Падение империи - стр. 19
Впечатление от этого документа такое, что его подписали победители, то есть нанесённые им поражения они воспринимали спокойно, будучи уверенными в своих возможностях. Чтобы эти возможности сделать реальностью, была нужна более длительная передышка. Эту миссию взвалил на свои плечи Меттерних. И 28 (16) июня он как снег на голову «свалился» на Наполеона.
Политическая обстановка складывалась не в пользу императора Франции и вынуждала его уступать своим противникам, так он согласился принять министра иностранных дел Австрии Клеменса Меттерниха. Приём проходил во дворце Марколини в Дрездене. Император стоял посреди комнаты со шпагой в руке и треуголкой у локтя. Спросил о здоровье тестя, императора Франца I, и сразу перешёл в наступление:
«Наглость Австрии беспредельна. Сладкими речами она пытается отобрать у меня Далмацию и Истрию. Нет в мире ничего более лживого, чем венский двор! Отдай я им сегодня то, что они просят, – завтра они потребуют Италию и Германию.
Среди этих людей, рождённых королями, кровные узы не имеют ровно никакого значения. Интересы дочерей и внуков не заставят императора Франца ни на йоту отступить от расчётов его кабинета министров. В их жилах – не кровь, а замороженная политика!
Моя снисходительность была глупостью. В Тильзите я мог их раздавить, а я повёл себя великодушно. Мне бы следовало уяснить из истории, что такие деградировавшие династии не заслуживают ни веры, ни верности! А теперь Англия накачивает в них деньги.
Итак, вы хотите войну? Что ж, вы её получите. Под Лютценом я уничтожил пруссаков, под Бауценом разбил русских. Вы хотите, чтобы наступил ваш черёд. Прекрасно. Увидимся в Вене. Люди неисправимы. Трижды я восстанавливал императора Франца на троне и обещал ему мир до конца моих дней, даже женился на его дочери. Тогда я говорил себе, что совершаю глупость, но я её сделал и сегодня в этом раскаиваюсь.
Министр говорит о мире в Европе, который возможен, только если французский император согласится в известной мере ограничить свою власть: вернёт Варшаву, Иллирию – Габсбургу, ганзейские города освободит и расширит границы Пруссии».

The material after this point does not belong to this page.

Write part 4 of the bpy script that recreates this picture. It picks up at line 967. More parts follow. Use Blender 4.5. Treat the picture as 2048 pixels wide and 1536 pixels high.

– Значит, вы хотите, чтобы я сам себя обесчестил? Я скорее умру, чем уступлю хотя бы пядь своей земли. Ваши урождённые короли могут двадцать раз терпеть поражение и всё же вновь возвращаться в свои резиденции. Я – сын военного счастья, для меня это невозможно! Моя власть держится, лишь пока я силён, то есть внушаю страх. Я всё потерял из-за этих русских морозов, кроме чести. И теперь у меня новая армия, не угодно ли поглядеть, я устрою ради вас смотр!
(Когда министр утверждает, что французская армия хочет мира.)
– Не армия – мои генералы хотят мира! У меня не осталось настоящих боевых генералов; московские морозы их деморализовали; самые храбрые плакали там, как дети. Две недели назад я ещё пошёл бы на заключение мира, но теперь, после двух последних побед, уже не могу.
– Европа и вы, сир, – возражает министр, – никогда не придут к взаимопониманию. Ваши мирные договоры всегда оказывались лишь перемириями, а неудачи только с новой силой толкают вас к войне. Теперь с вами будет воевать вся Европа.
– Вы хотите расправиться со мной, вступив со всеми в союз? Сколько же вас всего, господа союзники? Четыре, пять, шесть, двадцать? Тем лучше!